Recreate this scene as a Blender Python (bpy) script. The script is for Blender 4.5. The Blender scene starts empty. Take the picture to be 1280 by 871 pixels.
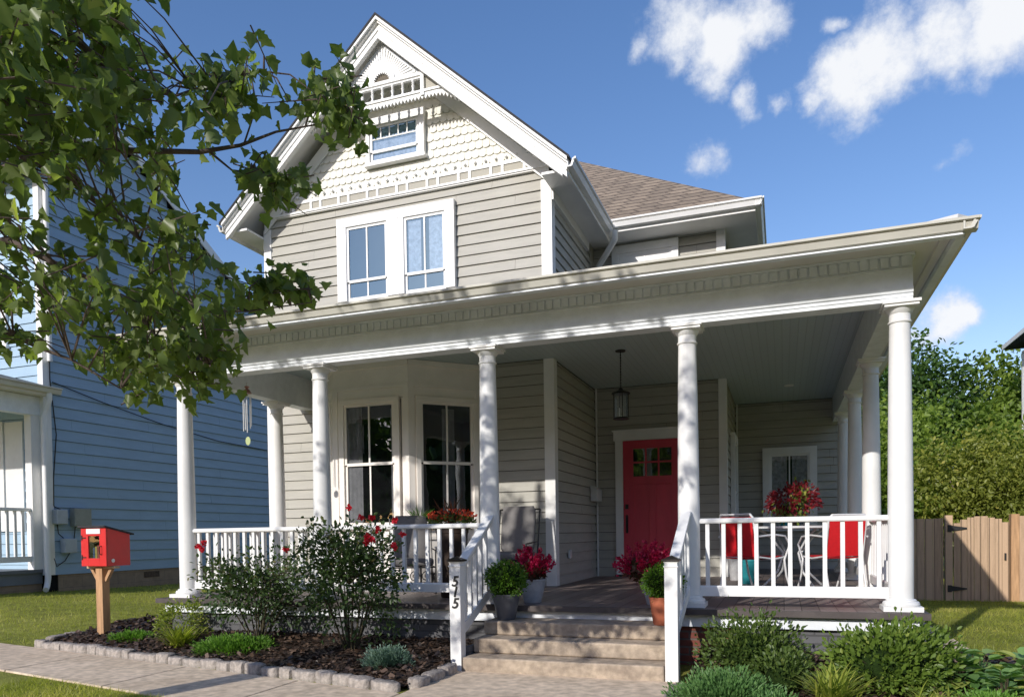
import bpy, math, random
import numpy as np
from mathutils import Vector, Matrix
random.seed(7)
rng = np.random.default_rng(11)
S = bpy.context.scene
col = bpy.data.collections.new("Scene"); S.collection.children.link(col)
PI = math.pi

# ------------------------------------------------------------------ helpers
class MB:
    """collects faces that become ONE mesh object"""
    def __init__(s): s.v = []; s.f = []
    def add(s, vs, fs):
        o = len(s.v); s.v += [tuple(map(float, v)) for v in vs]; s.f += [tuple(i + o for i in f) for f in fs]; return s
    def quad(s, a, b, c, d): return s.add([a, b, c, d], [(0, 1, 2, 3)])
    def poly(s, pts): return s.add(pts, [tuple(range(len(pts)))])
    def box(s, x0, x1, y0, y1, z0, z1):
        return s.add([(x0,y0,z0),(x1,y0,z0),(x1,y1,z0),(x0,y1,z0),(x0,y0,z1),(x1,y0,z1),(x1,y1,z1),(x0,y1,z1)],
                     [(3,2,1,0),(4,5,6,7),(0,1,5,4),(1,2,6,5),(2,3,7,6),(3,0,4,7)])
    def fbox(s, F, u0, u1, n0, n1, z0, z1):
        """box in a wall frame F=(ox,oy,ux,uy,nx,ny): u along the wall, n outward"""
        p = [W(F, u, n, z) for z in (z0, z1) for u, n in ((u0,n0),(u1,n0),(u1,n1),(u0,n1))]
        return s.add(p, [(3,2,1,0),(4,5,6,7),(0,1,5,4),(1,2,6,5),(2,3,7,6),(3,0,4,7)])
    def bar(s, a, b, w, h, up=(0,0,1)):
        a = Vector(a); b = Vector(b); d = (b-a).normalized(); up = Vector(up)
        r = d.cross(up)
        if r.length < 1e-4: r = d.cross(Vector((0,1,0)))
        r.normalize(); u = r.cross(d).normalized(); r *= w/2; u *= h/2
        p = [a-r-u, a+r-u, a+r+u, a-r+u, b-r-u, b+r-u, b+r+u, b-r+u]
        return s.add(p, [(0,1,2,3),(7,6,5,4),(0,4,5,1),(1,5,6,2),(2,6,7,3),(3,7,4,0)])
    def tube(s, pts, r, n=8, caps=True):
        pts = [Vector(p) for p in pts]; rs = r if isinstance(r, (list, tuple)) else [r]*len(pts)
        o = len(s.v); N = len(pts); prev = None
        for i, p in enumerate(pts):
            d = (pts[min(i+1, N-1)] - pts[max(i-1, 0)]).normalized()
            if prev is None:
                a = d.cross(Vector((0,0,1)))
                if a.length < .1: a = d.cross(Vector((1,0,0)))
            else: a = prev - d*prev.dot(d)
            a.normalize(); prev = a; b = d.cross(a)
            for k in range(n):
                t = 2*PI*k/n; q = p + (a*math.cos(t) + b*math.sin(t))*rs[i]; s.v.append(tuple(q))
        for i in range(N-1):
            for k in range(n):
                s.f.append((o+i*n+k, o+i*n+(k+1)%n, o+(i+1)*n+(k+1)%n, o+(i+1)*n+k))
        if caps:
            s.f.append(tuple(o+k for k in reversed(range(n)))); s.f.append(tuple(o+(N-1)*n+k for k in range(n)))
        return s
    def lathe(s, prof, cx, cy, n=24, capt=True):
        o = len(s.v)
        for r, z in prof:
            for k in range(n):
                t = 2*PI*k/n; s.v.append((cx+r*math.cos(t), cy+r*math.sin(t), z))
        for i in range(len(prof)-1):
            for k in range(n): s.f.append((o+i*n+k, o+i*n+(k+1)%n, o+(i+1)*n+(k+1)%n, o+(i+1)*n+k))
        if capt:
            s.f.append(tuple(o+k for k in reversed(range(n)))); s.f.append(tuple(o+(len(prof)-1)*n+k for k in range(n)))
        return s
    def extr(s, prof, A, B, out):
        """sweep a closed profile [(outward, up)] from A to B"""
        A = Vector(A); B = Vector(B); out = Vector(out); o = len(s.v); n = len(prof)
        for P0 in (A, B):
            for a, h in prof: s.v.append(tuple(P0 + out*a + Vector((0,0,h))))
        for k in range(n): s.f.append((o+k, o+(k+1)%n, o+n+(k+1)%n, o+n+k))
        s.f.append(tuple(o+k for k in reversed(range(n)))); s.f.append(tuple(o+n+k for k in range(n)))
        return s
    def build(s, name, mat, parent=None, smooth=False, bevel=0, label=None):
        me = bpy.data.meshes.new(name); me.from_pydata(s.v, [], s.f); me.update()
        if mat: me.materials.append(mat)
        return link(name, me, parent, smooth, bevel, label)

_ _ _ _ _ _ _

■ TASK OBJECTIVE
Write the full listing out again with every line unchanged, but include no pictures.

■ SOLUTION
Recreate this scene as a Blender Python (bpy) script. The script is for Blender 4.5. The Blender scene starts empty. Take the picture to be 1280 by 871 pixels.
import bpy, math, random
import numpy as np
from mathutils import Vector, Matrix
random.seed(7)
rng = np.random.default_rng(11)
S = bpy.context.scene
col = bpy.data.collections.new("Scene"); S.collection.children.link(col)
PI = math.pi

# ------------------------------------------------------------------ helpers
class MB:
    """collects faces that become ONE mesh object"""
    def __init__(s): s.v = []; s.f = []
    def add(s, vs, fs):
        o = len(s.v); s.v += [tuple(map(float, v)) for v in vs]; s.f += [tuple(i + o for i in f) for f in fs]; return s
    def quad(s, a, b, c, d): return s.add([a, b, c, d], [(0, 1, 2, 3)])
    def poly(s, pts): return s.add(pts, [tuple(range(len(pts)))])
    def box(s, x0, x1, y0, y1, z0, z1):
        return s.add([(x0,y0,z0),(x1,y0,z0),(x1,y1,z0),(x0,y1,z0),(x0,y0,z1),(x1,y0,z1),(x1,y1,z1),(x0,y1,z1)],
                     [(3,2,1,0),(4,5,6,7),(0,1,5,4),(1,2,6,5),(2,3,7,6),(3,0,4,7)])
    def fbox(s, F, u0, u1, n0, n1, z0, z1):
        """box in a wall frame F=(ox,oy,ux,uy,nx,ny): u along the wall, n outward"""
        p = [W(F, u, n, z) for z in (z0, z1) for u, n in ((u0,n0),(u1,n0),(u1,n1),(u0,n1))]
        return s.add(p, [(3,2,1,0),(4,5,6,7),(0,1,5,4),(1,2,6,5),(2,3,7,6),(3,0,4,7)])
    def bar(s, a, b, w, h, up=(0,0,1)):
        a = Vector(a); b = Vector(b); d = (b-a).normalized(); up = Vector(up)
        r = d.cross(up)
        if r.length < 1e-4: r = d.cross(Vector((0,1,0)))
        r.normalize(); u = r.cross(d).normalized(); r *= w/2; u *= h/2
        p = [a-r-u, a+r-u, a+r+u, a-r+u, b-r-u, b+r-u, b+r+u, b-r+u]
        return s.add(p, [(0,1,2,3),(7,6,5,4),(0,4,5,1),(1,5,6,2),(2,6,7,3),(3,7,4,0)])
    def tube(s, pts, r, n=8, caps=True):
        pts = [Vector(p) for p in pts]; rs = r if isinstance(r, (list, tuple)) else [r]*len(pts)
        o = len(s.v); N = len(pts); prev = None
        for i, p in enumerate(pts):
            d = (pts[min(i+1, N-1)] - pts[max(i-1, 0)]).normalized()
            if prev is None:
                a = d.cross(Vector((0,0,1)))
                if a.length < .1: a = d.cross(Vector((1,0,0)))
            else: a = prev - d*prev.dot(d)
            a.normalize(); prev = a; b = d.cross(a)
            for k in range(n):
                t = 2*PI*k/n; q = p + (a*math.cos(t) + b*math.sin(t))*rs[i]; s.v.append(tuple(q))
        for i in range(N-1):
            for k in range(n):
                s.f.append((o+i*n+k, o+i*n+(k+1)%n, o+(i+1)*n+(k+1)%n, o+(i+1)*n+k))
        if caps:
            s.f.append(tuple(o+k for k in reversed(range(n)))); s.f.append(tuple(o+(N-1)*n+k for k in range(n)))
        return s
    def lathe(s, prof, cx, cy, n=24, capt=True):
        o = len(s.v)
        for r, z in prof:
            for k in range(n):
                t = 2*PI*k/n; s.v.append((cx+r*math.cos(t), cy+r*math.sin(t), z))
        for i in range(len(prof)-1):
            for k in range(n): s.f.append((o+i*n+k, o+i*n+(k+1)%n, o+(i+1)*n+(k+1)%n, o+(i+1)*n+k))
        if capt:
            s.f.append(tuple(o+k for k in reversed(range(n)))); s.f.append(tuple(o+(len(prof)-1)*n+k for k in range(n)))
        return s
    def extr(s, prof, A, B, out):
        """sweep a closed profile [(outward, up)] from A to B"""
        A = Vector(A); B = Vector(B); out = Vector(out); o = len(s.v); n = len(prof)
        for P0 in (A, B):
            for a, h in prof: s.v.append(tuple(P0 + out*a + Vector((0,0,h))))
        for k in range(n): s.f.append((o+k, o+(k+1)%n, o+n+(k+1)%n, o+n+k))
        s.f.append(tuple(o+k for k in reversed(range(n)))); s.f.append(tuple(o+n+k for k in range(n)))
        return s
    def build(s, name, mat, parent=None, smooth=False, bevel=0, label=None):
        me = bpy.data.meshes.new(name); me.from_pydata(s.v, [], s.f); me.update()
        if mat: me.materials.append(mat)
        return link(name, me, parent, smooth, bevel, label)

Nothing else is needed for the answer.